Dear Shut-In Detectives:

Help—I seem to have misplaced my prosperity. I was born the middle child of a reasonably well-off family in the region known as the “Midwest.” After a suitably pleasant childhood, during which I gathered accolades and accomplishments at the rate you might expect of the average exceptional teen, I graduated from a well-known state university and set off to Chicago to seek my fortune.

Well, I woke up this morning and it seems that my life is nowhere near as satisfying as it once was. Not only have my retirement savings mysteriously shriveled, but it turns out I’m working a dead-end job at a soon-to-be-bankrupt company in a soon-to-be-obsolete business.

So whatever happened to the promising child I was in my youth? Did somebody move my cheese and not tell me?

G.

The Shut-Ins sympathized with the unfortunate G. There was a time when Jenny thought she was going to be a senator, while Peter had his heart set on a career as a nightclub impresario. They both know what it feels like to wake up one day in a nest of candy wrappers and realize you’ve squandered your life on bad choices and online gambling. Where does youthful promise go? In the case of the Shut-Ins, to shady offshore blackjack operators.
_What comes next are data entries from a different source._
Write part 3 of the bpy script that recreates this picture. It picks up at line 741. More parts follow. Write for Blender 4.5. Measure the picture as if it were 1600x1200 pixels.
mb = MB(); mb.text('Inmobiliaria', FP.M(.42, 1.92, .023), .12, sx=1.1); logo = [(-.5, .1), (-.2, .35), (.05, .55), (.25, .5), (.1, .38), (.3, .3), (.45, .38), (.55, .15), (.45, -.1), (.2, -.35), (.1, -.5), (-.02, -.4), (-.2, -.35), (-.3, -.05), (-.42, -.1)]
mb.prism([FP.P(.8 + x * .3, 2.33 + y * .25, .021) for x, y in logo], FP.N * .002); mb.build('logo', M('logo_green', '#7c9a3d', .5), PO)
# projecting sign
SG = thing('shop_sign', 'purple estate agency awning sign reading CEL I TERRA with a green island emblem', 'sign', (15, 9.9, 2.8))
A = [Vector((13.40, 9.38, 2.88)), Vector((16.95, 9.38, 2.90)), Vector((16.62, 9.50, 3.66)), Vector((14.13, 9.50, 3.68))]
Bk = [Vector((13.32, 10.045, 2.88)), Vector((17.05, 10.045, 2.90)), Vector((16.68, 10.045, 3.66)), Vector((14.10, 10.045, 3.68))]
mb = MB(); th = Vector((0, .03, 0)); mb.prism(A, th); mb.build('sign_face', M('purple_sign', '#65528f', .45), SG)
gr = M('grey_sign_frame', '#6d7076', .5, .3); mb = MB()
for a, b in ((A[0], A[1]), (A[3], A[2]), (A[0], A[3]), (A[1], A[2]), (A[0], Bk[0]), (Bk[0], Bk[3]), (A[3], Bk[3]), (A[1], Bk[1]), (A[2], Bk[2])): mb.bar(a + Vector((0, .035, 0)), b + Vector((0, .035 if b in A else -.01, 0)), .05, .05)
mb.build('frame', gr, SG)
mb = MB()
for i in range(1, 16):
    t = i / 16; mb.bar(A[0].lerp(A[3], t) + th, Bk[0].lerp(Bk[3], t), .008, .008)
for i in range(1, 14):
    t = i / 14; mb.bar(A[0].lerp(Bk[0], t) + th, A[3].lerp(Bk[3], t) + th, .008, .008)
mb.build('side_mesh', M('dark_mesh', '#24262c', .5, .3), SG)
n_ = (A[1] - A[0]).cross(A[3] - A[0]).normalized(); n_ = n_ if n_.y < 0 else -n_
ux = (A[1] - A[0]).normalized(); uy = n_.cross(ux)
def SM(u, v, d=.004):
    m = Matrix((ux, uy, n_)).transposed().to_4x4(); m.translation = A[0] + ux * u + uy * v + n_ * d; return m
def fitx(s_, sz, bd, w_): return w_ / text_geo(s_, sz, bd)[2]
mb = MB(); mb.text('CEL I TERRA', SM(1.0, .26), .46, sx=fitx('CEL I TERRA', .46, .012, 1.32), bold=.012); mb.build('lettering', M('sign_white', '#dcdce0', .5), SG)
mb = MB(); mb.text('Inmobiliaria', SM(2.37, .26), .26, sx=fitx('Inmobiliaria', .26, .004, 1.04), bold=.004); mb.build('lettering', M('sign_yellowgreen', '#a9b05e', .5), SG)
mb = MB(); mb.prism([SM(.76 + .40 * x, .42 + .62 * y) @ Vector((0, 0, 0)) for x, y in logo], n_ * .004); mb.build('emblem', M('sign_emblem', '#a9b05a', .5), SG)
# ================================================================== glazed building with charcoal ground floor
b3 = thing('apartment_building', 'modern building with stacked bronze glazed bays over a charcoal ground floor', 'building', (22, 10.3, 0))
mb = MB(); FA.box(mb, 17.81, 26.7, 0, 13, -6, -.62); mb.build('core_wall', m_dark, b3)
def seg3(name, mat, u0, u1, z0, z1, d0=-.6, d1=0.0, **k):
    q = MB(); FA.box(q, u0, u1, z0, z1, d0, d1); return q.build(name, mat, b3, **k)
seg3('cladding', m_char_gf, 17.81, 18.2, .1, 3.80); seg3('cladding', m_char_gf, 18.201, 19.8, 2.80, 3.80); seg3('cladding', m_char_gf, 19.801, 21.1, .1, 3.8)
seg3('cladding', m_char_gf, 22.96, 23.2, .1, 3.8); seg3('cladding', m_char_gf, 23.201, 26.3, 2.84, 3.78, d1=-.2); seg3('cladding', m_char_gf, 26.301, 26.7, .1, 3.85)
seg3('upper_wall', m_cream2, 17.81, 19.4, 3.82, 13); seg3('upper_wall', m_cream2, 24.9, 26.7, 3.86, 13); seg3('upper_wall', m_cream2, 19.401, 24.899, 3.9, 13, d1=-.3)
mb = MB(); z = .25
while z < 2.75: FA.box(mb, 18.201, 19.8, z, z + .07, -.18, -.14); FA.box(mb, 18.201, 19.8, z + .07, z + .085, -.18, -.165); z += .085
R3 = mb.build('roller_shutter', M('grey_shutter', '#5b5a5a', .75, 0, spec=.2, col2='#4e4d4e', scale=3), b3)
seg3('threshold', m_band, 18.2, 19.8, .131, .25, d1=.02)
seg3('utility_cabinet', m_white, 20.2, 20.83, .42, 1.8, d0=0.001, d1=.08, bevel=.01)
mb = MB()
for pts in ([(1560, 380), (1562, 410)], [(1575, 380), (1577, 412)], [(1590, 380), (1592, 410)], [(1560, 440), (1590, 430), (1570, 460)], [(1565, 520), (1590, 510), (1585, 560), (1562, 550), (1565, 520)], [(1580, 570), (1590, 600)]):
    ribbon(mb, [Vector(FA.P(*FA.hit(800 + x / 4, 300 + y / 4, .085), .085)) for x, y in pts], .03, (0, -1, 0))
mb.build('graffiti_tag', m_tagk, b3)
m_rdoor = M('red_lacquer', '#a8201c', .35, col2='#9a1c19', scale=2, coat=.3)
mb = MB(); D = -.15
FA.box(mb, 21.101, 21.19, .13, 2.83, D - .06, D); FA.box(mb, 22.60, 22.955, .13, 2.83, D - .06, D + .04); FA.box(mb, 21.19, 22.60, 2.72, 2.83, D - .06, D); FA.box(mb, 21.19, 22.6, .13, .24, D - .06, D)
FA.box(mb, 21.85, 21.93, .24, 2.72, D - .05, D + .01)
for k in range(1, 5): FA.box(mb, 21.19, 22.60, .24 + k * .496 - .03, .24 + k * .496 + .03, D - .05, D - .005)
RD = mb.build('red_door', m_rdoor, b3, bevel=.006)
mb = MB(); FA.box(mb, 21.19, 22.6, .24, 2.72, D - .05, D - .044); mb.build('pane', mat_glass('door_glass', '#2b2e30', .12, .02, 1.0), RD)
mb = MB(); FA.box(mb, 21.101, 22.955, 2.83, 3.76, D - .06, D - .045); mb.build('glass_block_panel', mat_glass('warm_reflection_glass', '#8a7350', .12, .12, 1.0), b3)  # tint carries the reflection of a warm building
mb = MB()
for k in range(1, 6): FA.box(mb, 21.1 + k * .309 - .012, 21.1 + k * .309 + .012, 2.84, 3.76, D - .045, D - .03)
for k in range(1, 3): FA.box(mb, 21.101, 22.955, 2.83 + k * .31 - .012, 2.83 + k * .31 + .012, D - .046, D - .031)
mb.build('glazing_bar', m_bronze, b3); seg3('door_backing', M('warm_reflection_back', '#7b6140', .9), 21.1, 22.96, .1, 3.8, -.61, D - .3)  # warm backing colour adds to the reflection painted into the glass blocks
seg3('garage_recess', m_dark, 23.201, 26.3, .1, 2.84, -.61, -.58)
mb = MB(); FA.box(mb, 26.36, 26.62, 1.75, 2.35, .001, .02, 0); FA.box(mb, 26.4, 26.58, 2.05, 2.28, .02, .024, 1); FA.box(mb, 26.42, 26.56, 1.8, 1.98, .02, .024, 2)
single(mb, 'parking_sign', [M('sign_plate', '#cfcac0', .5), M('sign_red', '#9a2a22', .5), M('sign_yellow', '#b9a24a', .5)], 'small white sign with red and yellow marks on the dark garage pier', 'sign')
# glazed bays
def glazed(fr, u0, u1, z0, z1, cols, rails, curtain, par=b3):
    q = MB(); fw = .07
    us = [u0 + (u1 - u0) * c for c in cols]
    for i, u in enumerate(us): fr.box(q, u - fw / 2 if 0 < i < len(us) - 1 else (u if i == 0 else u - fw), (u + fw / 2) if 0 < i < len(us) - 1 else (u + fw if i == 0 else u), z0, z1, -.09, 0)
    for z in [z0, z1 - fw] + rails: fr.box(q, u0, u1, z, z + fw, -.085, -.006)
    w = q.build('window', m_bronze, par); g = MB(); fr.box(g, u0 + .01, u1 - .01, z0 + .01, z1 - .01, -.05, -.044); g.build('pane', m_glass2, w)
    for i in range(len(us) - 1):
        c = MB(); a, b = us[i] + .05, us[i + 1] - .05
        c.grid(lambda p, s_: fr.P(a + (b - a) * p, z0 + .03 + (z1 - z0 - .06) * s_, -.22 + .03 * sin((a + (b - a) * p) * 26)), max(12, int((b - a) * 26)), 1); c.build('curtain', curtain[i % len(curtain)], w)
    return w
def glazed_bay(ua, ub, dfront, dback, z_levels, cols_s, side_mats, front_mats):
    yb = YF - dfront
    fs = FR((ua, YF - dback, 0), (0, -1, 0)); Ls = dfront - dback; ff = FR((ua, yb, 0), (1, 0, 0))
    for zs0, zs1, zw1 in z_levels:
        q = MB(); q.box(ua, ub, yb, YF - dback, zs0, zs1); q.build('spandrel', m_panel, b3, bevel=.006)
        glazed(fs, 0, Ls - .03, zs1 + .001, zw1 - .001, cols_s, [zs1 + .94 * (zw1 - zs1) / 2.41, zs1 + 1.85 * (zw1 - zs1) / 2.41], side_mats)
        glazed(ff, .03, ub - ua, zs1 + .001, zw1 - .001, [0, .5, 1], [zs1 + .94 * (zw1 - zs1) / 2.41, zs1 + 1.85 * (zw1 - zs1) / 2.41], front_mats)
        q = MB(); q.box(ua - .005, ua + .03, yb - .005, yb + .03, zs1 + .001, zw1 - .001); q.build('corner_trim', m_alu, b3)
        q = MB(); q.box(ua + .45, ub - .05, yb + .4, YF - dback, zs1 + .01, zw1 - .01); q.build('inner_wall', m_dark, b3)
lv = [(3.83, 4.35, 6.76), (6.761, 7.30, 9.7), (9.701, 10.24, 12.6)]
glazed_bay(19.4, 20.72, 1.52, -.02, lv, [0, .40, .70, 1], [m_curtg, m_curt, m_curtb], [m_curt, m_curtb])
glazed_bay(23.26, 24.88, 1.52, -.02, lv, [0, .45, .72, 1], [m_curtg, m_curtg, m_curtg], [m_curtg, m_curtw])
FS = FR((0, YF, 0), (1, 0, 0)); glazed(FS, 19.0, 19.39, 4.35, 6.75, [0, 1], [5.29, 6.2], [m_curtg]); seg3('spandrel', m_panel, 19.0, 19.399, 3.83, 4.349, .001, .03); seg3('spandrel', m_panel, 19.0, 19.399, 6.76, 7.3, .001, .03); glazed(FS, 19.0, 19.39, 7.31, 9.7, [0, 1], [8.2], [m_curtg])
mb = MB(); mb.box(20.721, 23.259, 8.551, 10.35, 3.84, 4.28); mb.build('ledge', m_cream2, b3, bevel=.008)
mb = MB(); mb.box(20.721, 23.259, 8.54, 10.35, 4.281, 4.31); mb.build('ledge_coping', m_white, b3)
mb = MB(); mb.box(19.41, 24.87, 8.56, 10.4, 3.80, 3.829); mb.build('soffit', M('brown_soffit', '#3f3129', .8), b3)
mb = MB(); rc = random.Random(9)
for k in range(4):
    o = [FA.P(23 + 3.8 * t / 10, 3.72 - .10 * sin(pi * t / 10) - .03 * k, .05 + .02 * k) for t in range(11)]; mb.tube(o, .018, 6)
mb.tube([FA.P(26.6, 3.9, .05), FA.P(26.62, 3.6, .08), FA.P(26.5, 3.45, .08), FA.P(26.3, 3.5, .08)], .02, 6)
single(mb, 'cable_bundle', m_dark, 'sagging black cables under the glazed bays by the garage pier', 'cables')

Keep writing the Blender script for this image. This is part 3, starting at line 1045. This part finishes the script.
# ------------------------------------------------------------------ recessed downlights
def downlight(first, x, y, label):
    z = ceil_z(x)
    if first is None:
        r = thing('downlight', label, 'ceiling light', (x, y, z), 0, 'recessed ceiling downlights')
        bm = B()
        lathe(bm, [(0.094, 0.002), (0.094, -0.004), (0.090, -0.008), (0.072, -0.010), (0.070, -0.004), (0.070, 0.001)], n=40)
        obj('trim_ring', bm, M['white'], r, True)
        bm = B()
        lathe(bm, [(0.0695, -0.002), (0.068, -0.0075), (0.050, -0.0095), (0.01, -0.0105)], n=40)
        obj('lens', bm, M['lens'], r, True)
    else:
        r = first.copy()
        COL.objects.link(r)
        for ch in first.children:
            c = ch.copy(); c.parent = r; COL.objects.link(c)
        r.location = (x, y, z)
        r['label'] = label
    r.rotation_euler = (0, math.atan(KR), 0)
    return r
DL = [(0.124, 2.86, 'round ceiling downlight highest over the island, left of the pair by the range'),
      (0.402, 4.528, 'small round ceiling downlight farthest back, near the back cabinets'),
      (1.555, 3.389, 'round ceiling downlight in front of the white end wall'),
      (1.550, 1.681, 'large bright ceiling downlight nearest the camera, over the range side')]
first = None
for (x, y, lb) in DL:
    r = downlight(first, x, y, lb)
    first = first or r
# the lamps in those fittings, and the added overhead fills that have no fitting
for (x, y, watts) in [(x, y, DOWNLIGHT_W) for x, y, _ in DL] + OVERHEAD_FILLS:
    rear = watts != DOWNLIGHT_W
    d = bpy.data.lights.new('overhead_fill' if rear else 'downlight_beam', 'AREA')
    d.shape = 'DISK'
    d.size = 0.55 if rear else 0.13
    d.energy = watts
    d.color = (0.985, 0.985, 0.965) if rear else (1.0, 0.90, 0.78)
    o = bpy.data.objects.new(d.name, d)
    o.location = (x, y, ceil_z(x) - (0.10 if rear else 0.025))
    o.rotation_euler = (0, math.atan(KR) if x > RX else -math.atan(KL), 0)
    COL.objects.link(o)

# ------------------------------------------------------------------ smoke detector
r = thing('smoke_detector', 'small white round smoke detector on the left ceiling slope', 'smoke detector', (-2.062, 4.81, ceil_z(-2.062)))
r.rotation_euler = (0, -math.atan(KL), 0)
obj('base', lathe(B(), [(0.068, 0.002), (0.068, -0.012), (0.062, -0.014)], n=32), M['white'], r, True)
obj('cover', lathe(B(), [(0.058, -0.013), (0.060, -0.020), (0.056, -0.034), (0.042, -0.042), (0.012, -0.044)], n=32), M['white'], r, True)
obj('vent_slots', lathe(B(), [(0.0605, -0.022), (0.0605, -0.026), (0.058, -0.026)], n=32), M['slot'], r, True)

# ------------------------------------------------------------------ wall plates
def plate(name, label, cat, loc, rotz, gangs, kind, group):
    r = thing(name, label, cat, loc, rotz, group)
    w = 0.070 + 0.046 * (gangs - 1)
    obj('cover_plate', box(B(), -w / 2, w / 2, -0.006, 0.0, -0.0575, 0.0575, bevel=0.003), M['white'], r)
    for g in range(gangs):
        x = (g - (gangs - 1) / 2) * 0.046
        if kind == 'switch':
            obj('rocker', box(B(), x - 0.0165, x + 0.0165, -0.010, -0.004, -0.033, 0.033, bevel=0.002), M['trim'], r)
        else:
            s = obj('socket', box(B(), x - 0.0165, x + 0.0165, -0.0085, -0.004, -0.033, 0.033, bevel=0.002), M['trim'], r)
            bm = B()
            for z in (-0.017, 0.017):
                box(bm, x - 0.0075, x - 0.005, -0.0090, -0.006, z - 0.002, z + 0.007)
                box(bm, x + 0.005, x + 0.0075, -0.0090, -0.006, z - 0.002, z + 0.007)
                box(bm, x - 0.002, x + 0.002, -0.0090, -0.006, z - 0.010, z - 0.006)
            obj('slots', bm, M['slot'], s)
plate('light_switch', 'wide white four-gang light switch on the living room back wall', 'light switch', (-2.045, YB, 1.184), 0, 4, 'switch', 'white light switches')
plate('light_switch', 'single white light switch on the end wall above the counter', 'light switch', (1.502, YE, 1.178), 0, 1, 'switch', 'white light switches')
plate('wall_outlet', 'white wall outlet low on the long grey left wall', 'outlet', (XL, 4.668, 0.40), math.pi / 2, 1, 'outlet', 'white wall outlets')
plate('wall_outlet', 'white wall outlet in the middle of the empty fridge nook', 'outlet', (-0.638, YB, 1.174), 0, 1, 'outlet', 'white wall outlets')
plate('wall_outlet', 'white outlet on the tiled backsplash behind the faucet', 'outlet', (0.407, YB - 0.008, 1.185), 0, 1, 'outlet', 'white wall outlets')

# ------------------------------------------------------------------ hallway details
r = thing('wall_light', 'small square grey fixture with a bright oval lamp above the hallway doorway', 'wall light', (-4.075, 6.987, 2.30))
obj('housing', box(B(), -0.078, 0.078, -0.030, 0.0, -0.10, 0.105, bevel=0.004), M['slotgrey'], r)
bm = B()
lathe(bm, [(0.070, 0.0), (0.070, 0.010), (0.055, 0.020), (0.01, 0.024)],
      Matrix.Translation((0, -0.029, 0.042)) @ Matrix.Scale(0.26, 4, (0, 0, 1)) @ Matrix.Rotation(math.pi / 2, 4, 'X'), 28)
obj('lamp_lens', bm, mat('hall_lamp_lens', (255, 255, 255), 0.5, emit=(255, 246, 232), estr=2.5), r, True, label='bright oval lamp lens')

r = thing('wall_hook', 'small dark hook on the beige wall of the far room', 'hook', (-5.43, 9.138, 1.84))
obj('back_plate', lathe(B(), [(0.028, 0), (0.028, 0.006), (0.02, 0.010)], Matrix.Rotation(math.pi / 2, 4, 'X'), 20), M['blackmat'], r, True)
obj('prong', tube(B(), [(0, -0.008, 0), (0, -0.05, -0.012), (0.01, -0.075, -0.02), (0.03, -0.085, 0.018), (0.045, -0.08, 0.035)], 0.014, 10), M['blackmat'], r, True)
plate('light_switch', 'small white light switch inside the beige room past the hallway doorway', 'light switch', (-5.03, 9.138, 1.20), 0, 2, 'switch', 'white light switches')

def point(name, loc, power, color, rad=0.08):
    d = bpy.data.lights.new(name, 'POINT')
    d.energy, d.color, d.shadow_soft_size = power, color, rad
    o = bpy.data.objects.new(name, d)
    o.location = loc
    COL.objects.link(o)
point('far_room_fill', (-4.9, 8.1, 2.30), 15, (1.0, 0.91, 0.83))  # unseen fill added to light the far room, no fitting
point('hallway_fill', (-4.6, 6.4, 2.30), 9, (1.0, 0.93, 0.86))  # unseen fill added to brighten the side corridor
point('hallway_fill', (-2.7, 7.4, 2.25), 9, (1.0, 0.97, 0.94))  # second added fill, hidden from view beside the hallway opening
They seem to be doing pretty well, those rotten Cayman Island bastards. Which brings the Shut-Ins to their point. Instead of looking for his youthful promise in his past, the cousins suggest G. look for it in his future. They recommend G. take whatever cheese he has left and invest it in establishing an offtrack betting website. It’s a sure moneymaker. And this time, the Shut-Ins are betting on G.